WHAT YOU ARE ASKED TO DO
Gather each line in the entries that includes the string "this".

DATA LISTING
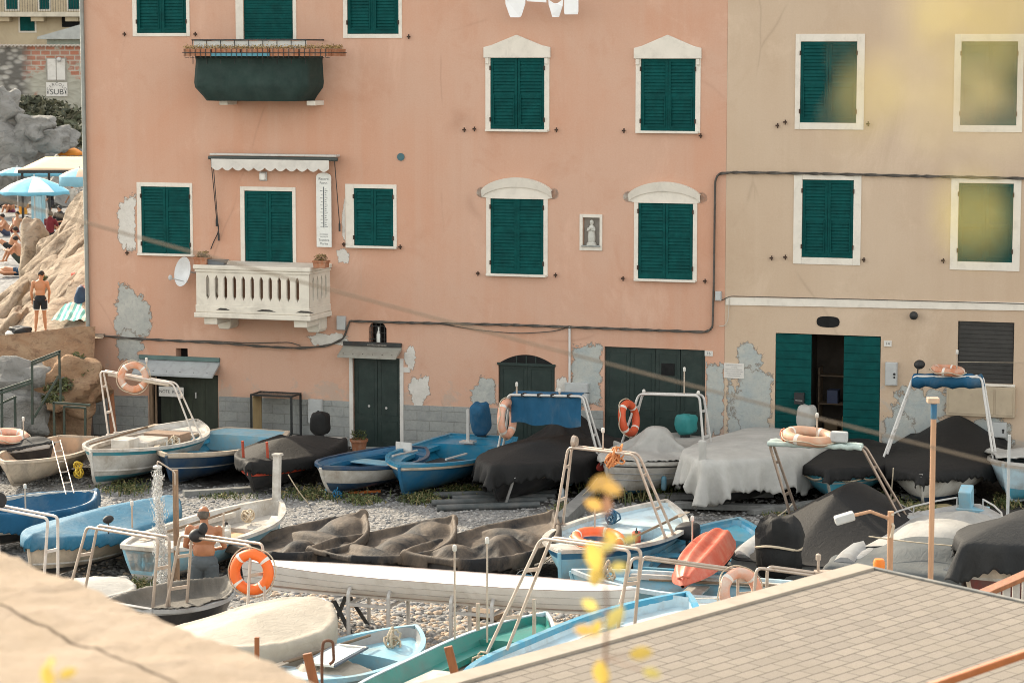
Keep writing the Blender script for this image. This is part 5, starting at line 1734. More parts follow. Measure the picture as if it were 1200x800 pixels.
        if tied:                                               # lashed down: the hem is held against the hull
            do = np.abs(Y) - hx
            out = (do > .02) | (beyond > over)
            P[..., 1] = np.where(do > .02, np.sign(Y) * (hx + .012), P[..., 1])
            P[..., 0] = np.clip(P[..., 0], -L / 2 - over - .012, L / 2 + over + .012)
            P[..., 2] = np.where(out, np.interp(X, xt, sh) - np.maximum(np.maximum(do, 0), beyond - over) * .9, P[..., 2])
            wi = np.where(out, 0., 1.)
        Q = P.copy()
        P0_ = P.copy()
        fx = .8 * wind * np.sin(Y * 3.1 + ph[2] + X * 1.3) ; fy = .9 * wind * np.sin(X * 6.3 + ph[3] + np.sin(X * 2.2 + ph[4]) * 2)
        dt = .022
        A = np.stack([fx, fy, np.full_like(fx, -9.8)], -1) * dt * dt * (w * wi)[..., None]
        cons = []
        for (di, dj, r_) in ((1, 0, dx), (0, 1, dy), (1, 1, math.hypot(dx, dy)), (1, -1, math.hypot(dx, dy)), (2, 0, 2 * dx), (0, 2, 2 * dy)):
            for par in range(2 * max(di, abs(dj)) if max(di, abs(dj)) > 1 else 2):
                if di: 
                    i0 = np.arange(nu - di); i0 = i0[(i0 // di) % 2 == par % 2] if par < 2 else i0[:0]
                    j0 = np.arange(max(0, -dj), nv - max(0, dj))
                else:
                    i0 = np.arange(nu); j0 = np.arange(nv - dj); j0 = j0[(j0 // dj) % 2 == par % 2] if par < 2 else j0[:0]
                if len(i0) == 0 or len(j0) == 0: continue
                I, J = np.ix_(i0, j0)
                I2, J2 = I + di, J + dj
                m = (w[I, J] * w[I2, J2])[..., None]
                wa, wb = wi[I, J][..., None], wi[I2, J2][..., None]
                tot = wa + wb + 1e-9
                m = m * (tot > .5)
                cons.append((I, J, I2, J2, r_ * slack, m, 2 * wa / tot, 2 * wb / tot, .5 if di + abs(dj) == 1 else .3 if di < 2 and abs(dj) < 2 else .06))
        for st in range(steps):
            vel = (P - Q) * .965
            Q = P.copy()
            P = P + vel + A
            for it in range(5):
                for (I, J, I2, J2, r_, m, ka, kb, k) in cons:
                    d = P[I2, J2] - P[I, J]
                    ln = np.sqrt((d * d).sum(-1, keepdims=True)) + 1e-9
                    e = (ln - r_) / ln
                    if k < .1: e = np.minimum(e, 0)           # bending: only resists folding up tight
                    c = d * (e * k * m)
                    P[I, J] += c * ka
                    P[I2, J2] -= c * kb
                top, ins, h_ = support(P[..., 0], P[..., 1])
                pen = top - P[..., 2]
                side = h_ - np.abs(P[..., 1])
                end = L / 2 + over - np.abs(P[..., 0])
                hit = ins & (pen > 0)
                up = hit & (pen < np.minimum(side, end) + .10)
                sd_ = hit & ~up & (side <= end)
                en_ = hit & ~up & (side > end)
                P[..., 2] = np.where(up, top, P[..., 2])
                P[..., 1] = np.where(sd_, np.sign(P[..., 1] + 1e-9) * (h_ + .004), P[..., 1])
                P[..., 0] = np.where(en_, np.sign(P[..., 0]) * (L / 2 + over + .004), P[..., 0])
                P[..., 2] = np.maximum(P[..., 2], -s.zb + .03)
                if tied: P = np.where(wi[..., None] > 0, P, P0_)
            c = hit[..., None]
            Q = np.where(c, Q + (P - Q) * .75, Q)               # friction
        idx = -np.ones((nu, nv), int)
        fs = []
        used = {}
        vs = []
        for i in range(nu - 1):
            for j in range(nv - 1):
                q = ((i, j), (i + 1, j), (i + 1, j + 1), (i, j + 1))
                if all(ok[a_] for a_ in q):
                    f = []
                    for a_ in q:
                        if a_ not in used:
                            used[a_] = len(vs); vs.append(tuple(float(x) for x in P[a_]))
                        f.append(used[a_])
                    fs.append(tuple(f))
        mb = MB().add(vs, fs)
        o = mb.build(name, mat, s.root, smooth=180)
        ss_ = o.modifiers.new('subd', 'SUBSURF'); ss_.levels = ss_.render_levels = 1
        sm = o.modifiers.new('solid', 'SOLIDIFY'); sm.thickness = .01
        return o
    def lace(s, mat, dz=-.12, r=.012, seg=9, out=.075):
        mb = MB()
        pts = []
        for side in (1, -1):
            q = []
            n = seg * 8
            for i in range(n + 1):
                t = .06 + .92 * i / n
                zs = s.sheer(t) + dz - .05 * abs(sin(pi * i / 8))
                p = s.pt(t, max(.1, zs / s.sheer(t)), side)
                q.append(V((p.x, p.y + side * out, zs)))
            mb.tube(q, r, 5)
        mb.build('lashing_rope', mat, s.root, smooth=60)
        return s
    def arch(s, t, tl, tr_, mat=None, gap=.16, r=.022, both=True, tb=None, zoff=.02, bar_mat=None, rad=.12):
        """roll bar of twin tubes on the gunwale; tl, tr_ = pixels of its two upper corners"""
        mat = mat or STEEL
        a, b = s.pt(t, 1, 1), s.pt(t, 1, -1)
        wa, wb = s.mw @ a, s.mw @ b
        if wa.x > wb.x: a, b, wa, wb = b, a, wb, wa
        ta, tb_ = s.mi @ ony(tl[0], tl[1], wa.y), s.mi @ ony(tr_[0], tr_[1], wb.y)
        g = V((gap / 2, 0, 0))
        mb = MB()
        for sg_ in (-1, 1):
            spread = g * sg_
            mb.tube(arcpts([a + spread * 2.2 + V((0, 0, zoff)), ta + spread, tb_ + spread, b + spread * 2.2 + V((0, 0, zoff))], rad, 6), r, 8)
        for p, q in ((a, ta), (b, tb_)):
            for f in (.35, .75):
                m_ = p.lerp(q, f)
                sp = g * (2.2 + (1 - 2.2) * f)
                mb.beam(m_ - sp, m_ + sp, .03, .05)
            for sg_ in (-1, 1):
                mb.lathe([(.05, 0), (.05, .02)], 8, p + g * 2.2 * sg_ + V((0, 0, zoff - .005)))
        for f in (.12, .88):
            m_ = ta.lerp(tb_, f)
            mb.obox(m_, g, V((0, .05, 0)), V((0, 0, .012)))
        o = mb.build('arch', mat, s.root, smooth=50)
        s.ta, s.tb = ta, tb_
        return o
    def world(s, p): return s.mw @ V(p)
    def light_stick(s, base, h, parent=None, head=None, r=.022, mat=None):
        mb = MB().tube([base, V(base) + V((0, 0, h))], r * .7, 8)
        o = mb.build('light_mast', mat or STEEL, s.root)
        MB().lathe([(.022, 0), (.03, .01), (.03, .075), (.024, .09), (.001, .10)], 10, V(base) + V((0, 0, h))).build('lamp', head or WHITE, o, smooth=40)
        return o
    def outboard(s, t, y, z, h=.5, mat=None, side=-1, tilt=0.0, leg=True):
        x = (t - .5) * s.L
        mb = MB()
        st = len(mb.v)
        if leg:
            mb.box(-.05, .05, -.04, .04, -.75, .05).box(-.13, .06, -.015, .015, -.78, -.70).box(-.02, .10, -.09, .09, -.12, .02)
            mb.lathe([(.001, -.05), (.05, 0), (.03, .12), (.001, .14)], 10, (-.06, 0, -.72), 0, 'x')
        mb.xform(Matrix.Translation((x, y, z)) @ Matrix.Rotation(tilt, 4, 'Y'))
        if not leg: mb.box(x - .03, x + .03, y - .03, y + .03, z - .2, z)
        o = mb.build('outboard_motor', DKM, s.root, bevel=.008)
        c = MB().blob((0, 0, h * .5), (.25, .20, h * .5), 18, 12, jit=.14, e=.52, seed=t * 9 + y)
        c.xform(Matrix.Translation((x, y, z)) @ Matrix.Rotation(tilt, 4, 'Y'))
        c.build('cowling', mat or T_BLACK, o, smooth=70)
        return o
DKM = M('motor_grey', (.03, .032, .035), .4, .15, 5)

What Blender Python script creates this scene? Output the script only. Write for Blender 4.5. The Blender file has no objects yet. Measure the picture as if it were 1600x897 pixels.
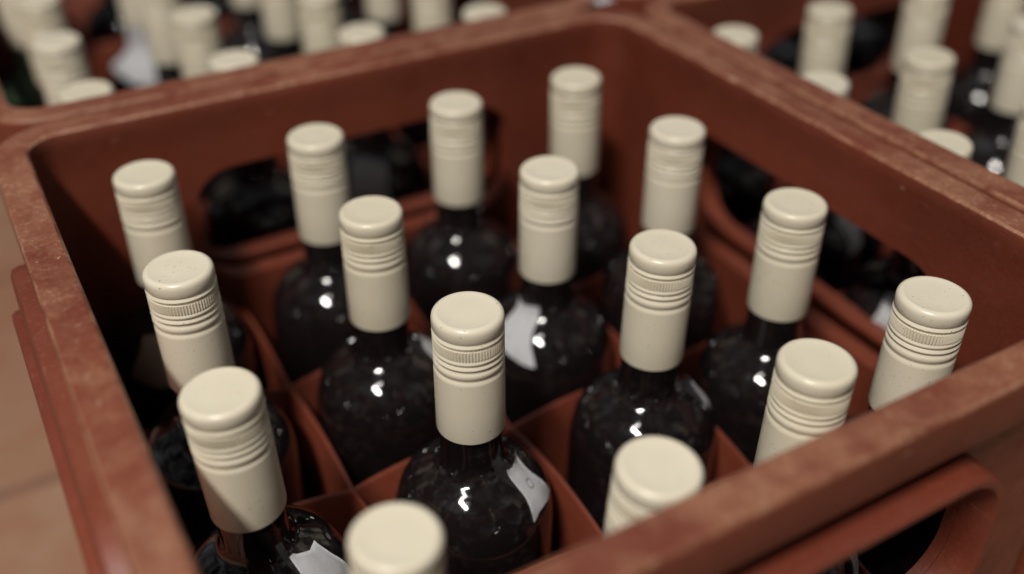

TASK OUTPUT
Keep writing the Blender script for this image. This is part 5, starting at line 1734. More parts follow. Measure the picture as if it were 1200x800 pixels.
What Blender Python script creates this scene? Output the script only. Write for Blender 4.5. The Blender file has no objects yet. Measure the picture as if it were 1600x897 pixels.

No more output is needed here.